The conservative critics have exhaustively labeled Ehren Watada a “coward”. Let’s examine the reasoning behind such a label: 1) Cowards run, Watada’s feet are firmly planted; he isn’t going anywhere 2) Cowards hide, Watada is in plain sight; he’s in center spotlight of the public eye. If “coward” is not an appropriate label, then what is? I think “patriot” (in the natural, denotative sense) most accurately captures his identity. His self-appointed obligation to defend the U.S. constitution bequests of him to disobey orders from his superiors that are unlawful, and he is doing exactly that. As history his proven, a life sworn to defend the constitution often incurs hazard, inviting the attacks of those who exist to dissolve and disparage the constitution. Today the tradition is maintained as the brave stance Watada has taken in defense of our constitution is putting him in danger. What is unusual about Watada’s case, though, is where the attacks are coming from: the very same institution Watada has joined in order to defend the constitution.
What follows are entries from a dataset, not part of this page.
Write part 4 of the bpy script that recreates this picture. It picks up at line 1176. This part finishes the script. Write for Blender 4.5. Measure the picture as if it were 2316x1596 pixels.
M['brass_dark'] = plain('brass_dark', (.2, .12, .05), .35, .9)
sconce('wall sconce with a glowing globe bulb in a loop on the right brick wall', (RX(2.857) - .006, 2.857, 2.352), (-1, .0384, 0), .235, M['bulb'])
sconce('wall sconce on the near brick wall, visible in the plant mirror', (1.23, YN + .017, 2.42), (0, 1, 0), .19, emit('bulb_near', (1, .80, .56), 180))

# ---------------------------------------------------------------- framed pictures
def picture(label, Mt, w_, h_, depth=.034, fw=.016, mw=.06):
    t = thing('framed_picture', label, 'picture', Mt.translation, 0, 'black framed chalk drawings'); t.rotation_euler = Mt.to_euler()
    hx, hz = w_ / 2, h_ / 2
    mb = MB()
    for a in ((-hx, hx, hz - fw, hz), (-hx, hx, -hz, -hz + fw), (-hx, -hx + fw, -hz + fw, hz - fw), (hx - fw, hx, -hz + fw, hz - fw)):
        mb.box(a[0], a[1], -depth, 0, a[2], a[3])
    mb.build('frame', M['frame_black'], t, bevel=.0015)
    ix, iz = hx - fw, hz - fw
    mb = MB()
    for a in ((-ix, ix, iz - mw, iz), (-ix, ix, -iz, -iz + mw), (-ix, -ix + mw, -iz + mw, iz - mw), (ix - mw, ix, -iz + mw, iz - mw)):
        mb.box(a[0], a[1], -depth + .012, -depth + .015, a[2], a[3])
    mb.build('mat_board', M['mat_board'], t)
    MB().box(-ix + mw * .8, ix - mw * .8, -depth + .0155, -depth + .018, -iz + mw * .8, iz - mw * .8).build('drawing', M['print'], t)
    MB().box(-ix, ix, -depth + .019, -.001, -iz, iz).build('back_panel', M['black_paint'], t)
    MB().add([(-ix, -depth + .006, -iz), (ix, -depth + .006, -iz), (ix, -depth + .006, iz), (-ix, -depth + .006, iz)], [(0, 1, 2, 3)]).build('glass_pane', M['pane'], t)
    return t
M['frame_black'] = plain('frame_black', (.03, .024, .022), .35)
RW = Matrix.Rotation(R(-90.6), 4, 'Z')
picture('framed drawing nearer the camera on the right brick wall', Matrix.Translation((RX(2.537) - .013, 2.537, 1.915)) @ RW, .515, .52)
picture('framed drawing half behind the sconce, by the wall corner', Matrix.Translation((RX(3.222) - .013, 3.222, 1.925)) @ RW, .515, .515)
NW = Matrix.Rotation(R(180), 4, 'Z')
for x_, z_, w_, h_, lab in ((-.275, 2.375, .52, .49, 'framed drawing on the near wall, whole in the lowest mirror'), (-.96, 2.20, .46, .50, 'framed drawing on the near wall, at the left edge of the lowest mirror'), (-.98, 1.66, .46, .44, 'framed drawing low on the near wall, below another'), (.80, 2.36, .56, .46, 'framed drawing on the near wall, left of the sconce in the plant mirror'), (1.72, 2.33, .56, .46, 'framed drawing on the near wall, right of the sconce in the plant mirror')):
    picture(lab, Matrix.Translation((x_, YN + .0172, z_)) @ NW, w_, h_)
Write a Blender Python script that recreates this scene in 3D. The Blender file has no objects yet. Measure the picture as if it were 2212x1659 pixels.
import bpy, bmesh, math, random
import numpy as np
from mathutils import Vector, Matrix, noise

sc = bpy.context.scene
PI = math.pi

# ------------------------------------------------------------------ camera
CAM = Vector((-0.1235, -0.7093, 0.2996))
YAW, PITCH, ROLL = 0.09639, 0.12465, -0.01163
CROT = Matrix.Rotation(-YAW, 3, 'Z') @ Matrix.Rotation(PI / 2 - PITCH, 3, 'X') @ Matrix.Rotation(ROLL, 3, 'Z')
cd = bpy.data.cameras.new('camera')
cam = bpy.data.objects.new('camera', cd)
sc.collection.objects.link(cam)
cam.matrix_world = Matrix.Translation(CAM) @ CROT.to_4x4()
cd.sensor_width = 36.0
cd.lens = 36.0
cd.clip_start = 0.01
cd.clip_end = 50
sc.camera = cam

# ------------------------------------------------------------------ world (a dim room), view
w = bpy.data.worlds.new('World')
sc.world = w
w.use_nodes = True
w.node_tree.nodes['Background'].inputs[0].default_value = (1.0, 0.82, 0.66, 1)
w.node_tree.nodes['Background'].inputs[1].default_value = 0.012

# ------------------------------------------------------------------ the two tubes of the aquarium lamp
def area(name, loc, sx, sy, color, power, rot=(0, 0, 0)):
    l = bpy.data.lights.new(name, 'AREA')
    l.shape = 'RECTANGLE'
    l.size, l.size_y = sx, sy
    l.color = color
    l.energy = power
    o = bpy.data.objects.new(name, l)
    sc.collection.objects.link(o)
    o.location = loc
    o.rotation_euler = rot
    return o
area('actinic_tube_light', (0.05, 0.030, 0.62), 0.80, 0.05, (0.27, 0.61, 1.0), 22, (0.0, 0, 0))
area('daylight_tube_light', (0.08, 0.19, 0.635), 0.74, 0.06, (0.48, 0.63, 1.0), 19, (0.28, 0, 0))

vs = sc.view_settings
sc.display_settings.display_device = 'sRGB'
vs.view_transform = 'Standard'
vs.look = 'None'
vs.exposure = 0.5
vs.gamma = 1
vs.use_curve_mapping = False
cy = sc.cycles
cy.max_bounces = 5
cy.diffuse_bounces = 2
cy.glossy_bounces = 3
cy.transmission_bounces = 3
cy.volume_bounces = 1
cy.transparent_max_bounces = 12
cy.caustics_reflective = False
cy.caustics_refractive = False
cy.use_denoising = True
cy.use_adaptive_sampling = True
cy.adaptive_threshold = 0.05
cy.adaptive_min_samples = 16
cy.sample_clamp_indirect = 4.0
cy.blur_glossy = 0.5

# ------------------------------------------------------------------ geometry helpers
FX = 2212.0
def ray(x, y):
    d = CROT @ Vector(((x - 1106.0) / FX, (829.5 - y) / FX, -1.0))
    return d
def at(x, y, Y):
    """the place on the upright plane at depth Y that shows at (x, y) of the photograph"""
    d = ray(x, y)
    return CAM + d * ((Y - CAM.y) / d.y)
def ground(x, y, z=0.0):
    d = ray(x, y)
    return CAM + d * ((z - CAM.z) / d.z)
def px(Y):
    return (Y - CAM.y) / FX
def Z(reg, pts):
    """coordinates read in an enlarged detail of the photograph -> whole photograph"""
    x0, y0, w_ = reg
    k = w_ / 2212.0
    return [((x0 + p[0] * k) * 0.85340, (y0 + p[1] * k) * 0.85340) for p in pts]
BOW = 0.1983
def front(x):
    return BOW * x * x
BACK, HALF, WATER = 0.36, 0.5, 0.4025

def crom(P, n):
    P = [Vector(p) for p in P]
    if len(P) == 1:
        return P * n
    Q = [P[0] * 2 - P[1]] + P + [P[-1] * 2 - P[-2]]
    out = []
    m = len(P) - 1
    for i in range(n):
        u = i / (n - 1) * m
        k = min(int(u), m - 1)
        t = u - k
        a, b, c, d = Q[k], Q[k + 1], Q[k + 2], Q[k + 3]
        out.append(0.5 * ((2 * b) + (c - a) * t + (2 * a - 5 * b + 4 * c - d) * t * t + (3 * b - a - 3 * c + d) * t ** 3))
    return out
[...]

“All enemies, foreign and domestic” –that’s right from the oath that all U.S. serviceman take, the oath that Watada has yet to betray, and although I have never met the man, I don’t suspect he has any intention of betraying. Those enemies that are distanced from our constitution by Watada’s bravery are those individuals that continuously betray their own oaths, lie to their own people, send the armies they have been entrusted with to fight unjust wars out of corporate interest rather than necessity or the people’s will.

What many veterans of limited critical-thinking skills demand of Lt. Watada is unquestioned obedience to orders. What these veterans cannot see or understand is that unquestioned obedience to orders is so heinously anti-social that it’s preeminence in cultures surface time and again throughout world history in the medium of holocaust, genocide, slavery, and other forms of abject injustice. Those veterans who call him un-American should consult a 4th grade level history book where they would quickly discover America was founded by a serious of defiant acts coupled with a climate of cultural disobedience.

Hail Lt. Watada as a modern American hero, commend him for epitomizing citizenship by keeping the time-honored tradition of protecting our country’s values from the will of tyrants who wish for people to be unfree. Prosecute those who forced upon him only one morally upright course of action, the one directly preceding martyrdom: civil disobedience. In doing so, we shall take 2 steps closer to restoring American Democracy and eradicating fascism.